Fakat o gün mihrabın sağ tarafında, kuytu bir köşede diz çökmüş oturan bir neferin dua edişi dikkatini çekmiştir; ellerini kavuşturup gözlerini kapamış, vecd içinde Allah'a yakaran nefer uzunca bir istiğraktan sonra gözyaşlarını göstermemek için elleriyle yüzünü kapar, dizlerinin üstüne düşüp bir süre öylece kalır.
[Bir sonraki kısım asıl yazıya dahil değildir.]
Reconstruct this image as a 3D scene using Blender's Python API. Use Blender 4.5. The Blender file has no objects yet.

Neferin bu halinde, vaizlerin kuru sözleriyle mukayese edilemeyecek derecede üstün bir belâgat gören Yahya Kemal, cümle kapısına doğru ilerlerken, bir sütunun karanlığında vecdle dua eden başka bir nefer görmüş ve Ayasofya'yı zihninden bir daha silinmeyecek 'camideki nefer' imajıyla birlikte terk etmiştir.
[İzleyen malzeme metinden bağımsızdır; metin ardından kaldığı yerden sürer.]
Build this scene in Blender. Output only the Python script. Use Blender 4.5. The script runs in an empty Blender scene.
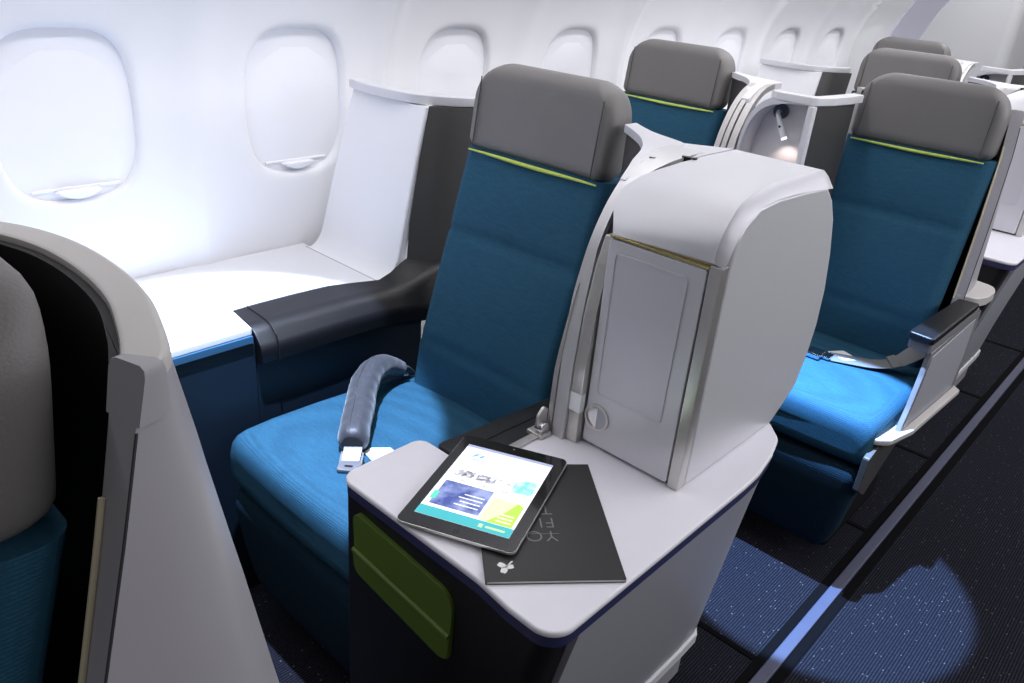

Kapıları Türklere Malazgirt zaferiyle açılan Anadolu'da ve Rumeli coğrafyasında Asya Türklüğünden çok farklı bir Türklüğün 'tekevvün' ettiğini, dünyanın birçok yerinde olduğu gibi, burada da kanların ve kültürlerin birbirine karıştığını ve yepyeni bir 'millî terkib'in, yepyeni bir milliyetin doğduğunu düşünen Yahya Kemal, bu bin yıllık 'tekevvün'ü, yazmaya başladığı fakat nedense bitiremediği Malazgird şiirinde, Türk milletini temsil eden bu neferin macerası olarak anlatmak istiyordu. 'Ta Malazgird ovasından yürüyen Türkoğlu' mısraı, muhtemelen nâtamam Malazgird şiirinden Süleymaniye'de Bayram Sabahı şiirine intikal etmişti.
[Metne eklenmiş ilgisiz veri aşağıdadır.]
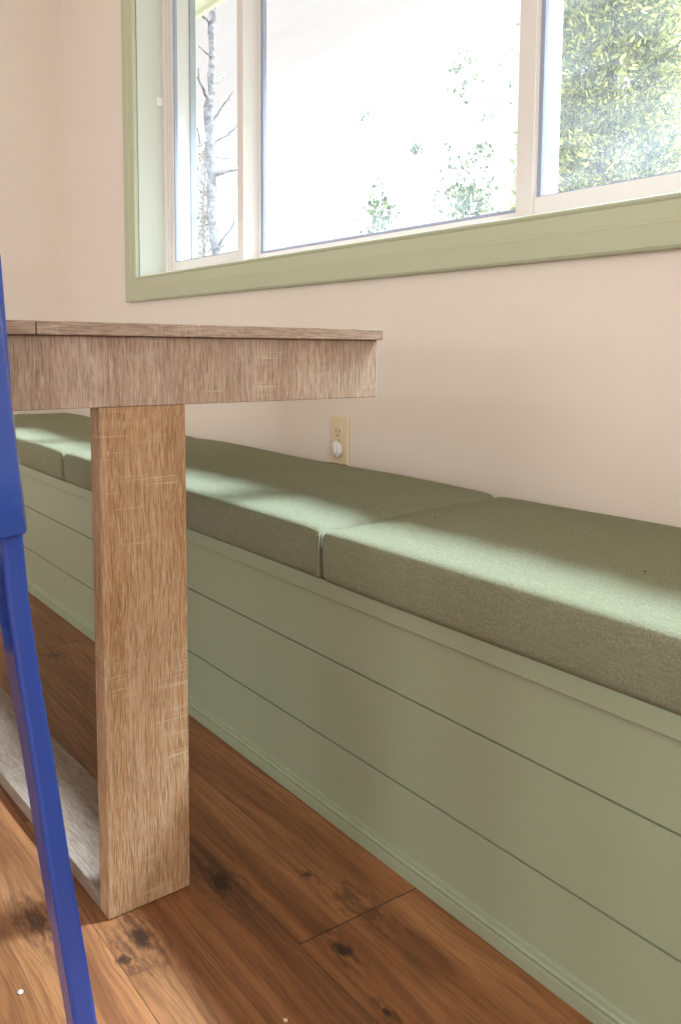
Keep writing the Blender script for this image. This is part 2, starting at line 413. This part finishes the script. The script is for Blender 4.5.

Yahya Kemal, 1940'larda yazmaya başladığı, ilk defa 1957 yılında Hürriyet gazetesinde dört bölüm halinde yayımlanan Süleymaniye'de Bayram Sabahı'nda din, vatan, milliyet ve 'imtidad' kavramıyla ifade ettiği kültürel devamlılık konularındaki fikirlerini şiir diliyle anlatır. Dinî değil, millî bir manzume olarak okunmasını istediği bu büyük şiir, onun en iddialı olduğu ve üzerinde en çok çalıştığı şiiridir. Kendi Gök Kubbemiz adlı şiir kitabının adı da, bu şiirin 'Kendi gök kubbemiz altında bu bayram saati' mısraından alınmıştır.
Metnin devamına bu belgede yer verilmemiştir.